Um país que procura renegar seu passado, perde pé no presente e não deixa acontecer o futuro.
A frustração do povo brasileiro diante das “eruditas” comemorações do 5º centenário da descoberta do Brasil, machucou o inconsciente coletivo de uma nação que se sabe herdeira de glórias que, embora contestadas, vivem em suas raízes.
Afinal, quem descobriu o Brasil não foi Pedro Álvares Cabral, o Brasil foi descoberto pela língua portuguesa.
Antes disso, sonhado nas flores do verde pinho que se transformariam no madeirame das futuras caravelas.
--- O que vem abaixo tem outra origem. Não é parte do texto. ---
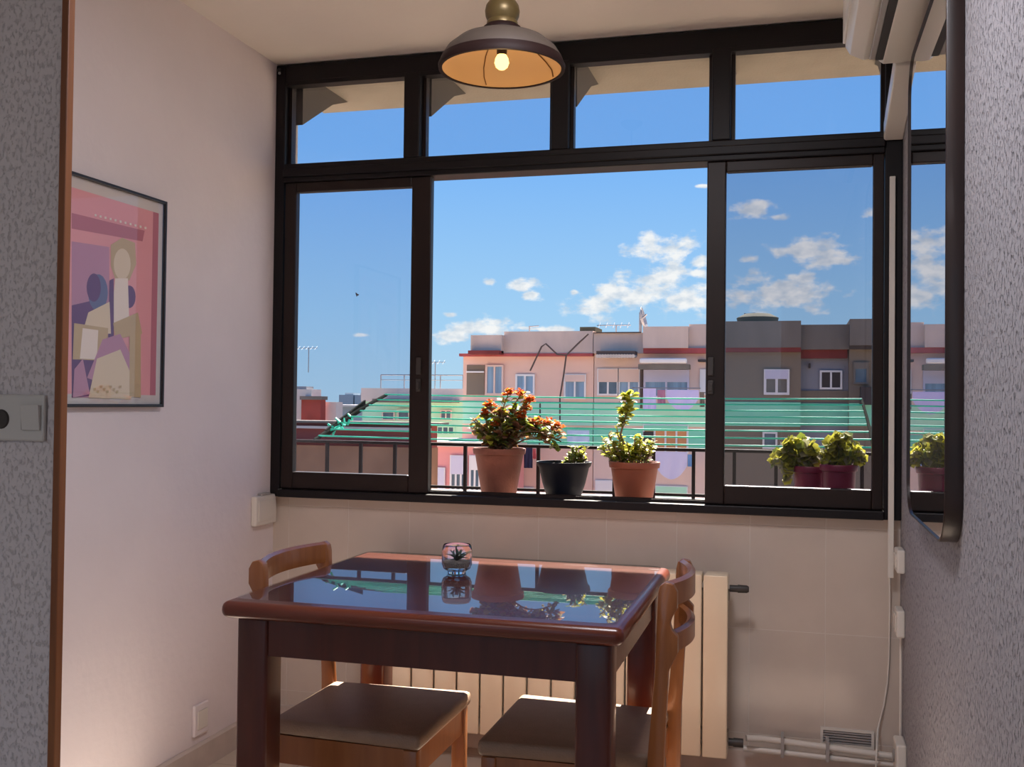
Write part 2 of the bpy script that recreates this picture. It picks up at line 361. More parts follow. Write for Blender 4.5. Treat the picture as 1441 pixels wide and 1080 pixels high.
def leaf(b,p,d,L,w,mi,thick=0,fold=.25,nrm=None):
    d=Vector(d).normalized(); up=Vector((0,0,1)) if abs(d.z)<.85 else Vector((random.uniform(-1,1),random.uniform(-1,1),.1))
    s=d.cross(up).normalized(); n=s.cross(d).normalized()
    ang=random.uniform(-.6,.6); s,n=(s*math.cos(ang)+n*math.sin(ang)),(n*math.cos(ang)-s*math.sin(ang))
    prof=[(0,.12),(.25,.75),(.55,1),(.82,.7),(1,.05)]
    mid=[];l=[];r=[]
    for t,ww in prof:
        c=p+d*(L*t)+n*(.12*L*math.sin(t*PI))
        mid.append(b.bm.verts.new(c)); l.append(b.bm.verts.new(c+s*w*ww/2+n*fold*w*ww/2)); r.append(b.bm.verts.new(c-s*w*ww/2+n*fold*w*ww/2))
    for i in range(4):
        for q in ((mid[i],l[i],l[i+1],mid[i+1]),(mid[i+1],r[i+1],r[i],mid[i])):
            f=b.bm.faces.new(q); f.material_index=mi; f.smooth=True
def rdir(zlo=-.2,zhi=1):
    a=random.uniform(0,2*PI); z=random.uniform(zlo,zhi); r=math.sqrt(max(0,1-z*z)); return Vector((r*math.cos(a),r*math.sin(a),z))
def curve(a,b_,bend=(0,0,.02),n=6):
    a=Vector(a);b_=Vector(b_);bd=Vector(bend); return [a.lerp(b_,i/n)+bd*math.sin(PI*i/n) for i in range(n+1)]

# orange kalanchoe
root,ctr,rt,h=make_pot('flowering_potted_plant',667,739,631,3.56,M['terra'],.060,'terracotta pot of orange flowering succulent at the left end of the ledge','potted plants on the outer ledge')
o0=Vector((ctr.x,3.56,.8485))
st=MB(); lf=MB(); fl=MB()
def L3(px,py,Y=3.56): return at(px,py,Y)-o0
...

O Brasil veio nascendo no trovar de D. Diniz, neto de Afonso o Sábio e descendente de Eleonor de Aquitânia, filha de Guilherme de Aquitânia, em cujo sangue se espelhavam os tribunais de amor.
Nossa certidão de nascimento foi um documento literário, a carta de Pero Vaz de Caminha; oficiando o batismo da terra descoberta encontramos um magistrado que se tornara frade franciscano, Frei Henrique de Coimbra; e nossa crisma foi o prefácio de Luís de Camões para a primeira História do Brasil, de seu amigo Pero de Magalhães Gandavo.
O cérebro da esquadra cabralina chama-se Duarte Pacheco Pereira, o “Aquiles lusitano”, autor de Esmeraldo de Situ Orbis, sábio e guerreiro, personagem de Os Lusíadas.
Martim Afonso de Sousa e sua mulher Ana Pimentel estão presentes no Auto das Fadas, de Gil Vicente, e o primeiro bispo do Brasil, Pero Fernandes Sardinha, que havia sido professor de Teologia nas universidades de Paris, Salamanca e Coimbra, foi mestre de Inácio de Loyola.
Sempre a língua portuguesa descobrindo o Brasil!
Mem de Sá, nosso terceiro Governador Geral, era irmão do poeta Sá de Miranda, outro sábio do Renascimento.
Na Guerra Holandesa encontramos em nosso litoral a figura ímpar de D. Francisco Manuel de Melo, e um século e meio depois, esse mesmo litoral era visitado por outro poeta notável, Manuel Maria Barbosa du Bocage.
No Século de Ouro de Espanha, Lope de Vega escreve “El Brasil Restituído”, uma de suas peças menos conhecidas hoje.
Do alto dos púlpitos, Padre Antonio Vieira prega suas cruzadas com a espada do idioma português.
Na década de 20, o casamento de Antonio Ferro com Fernanda de Castro, tendo como padrinhos Tarsila do Amaral e Oswald de Andrade, tem um significado de manifesto da modernidade em São Paulo.
Em 1972 falamos em Portugal sobre um possível paralelo entre os moços de 22 e a geração dos “Vencidos da Vida”; entre as conferências do Cassino Lisbonense e a Semana de Arte Moderna do Teatro Municipal de São Paulo; entre Mário de Andrade e Antero de Quental. Ambos oscilando entre o sagrado e o profano, entre a religiosidade de suas raízes espirituais e o socialismo de suas antenas intelectuais. Ambos chefes de escola, misóginos e solitários, caminhando sob o fascínio da morte. Antero e Mário, duas vidas tragicamente ceifadas, que o tempo vai transformando em lenda.
O Brasil presente na obra de Ferreira de Castro e Vitorino Nemésio, o Brasil paixão de Jaime Cortesão (cuja filha Maria da Saudade foi casada com Murilo Mendes) e Fidelino de Figueiredo (cuja filha Helena foi casada com Antonio Soares Amora). Brasil, arquitetura de Ricardo Severo e amor definitivo de Jorge de Sena!
Em São Paulo, no bandeirismo, surge o 11° canto dos Lusíadas. Em Porto Feliz a caravela de Cabral se transfigura em canoa monçoeira partindo daquela Sagres cabocla rumo ao coração irrevelado de uma terra onde o quinto império da língua portuguesa aguarda seu destino!